In its latest earnings report, IBM showed mainframe revenue growth of 44 per cent, year over year. The mainframe has delivered remarkable performance over the last four quarters to become IBM's largest hardware growth segment. So where's the growth coming from?

According to, IBM CEO Sam Palmisano, it comes from the move to On Demand and server consolidation, which is anyway a precursor to implementing any kind of On Demand strategy. Sam should be pleased, given that IBM has invested over $1bn in the zSeries platform and even introduced new models.

However, there can be little doubt that the jewel in the mainframe crown is Linux in combination with the mainframe's architecture, which delivers an unmatched virtualization capability. The Linux contribution is twofold. It provides applications (and after all its applications that sell computers) and it can act as a useful capability for consolidation projects.

All in all, Linux on the mainframe has a lower TCO that Linux on anything else if you take into account the fact that managing Linux on the mainframe is easier and the vitualization capabilities enable a Linux instance to be very resource efficient.
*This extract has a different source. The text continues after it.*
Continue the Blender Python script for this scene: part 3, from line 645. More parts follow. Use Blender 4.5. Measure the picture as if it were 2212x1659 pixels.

As for the virtualization capability itself, it amounts to the virtualization of everything, from CPU and memory partitioning through to the partitioning of storage and network resources.

Apropos of which, IBM recently announced a similar virtualization capability on its pSeries, which now makes it an aggressive competitor in the Unix market. The latest pSeries offerings will probably cause concern amongst the competition. It runs on the Power 5 processor, which offers awesome performance. The early crop of benchmarks indicate that the pSeries is currently well ahead of the competition. The pSeries is beginning to look very much like a Unix mainframe.

All of this has to be very encouraging for IBM. It has spent more than a decade trying to converge its server products and it has now reached the point where its convergence investments are beginning to pay dividends. The dinosaurs have evolved. They have smaller footprints, they seem to be very adaptable and they're proliferating.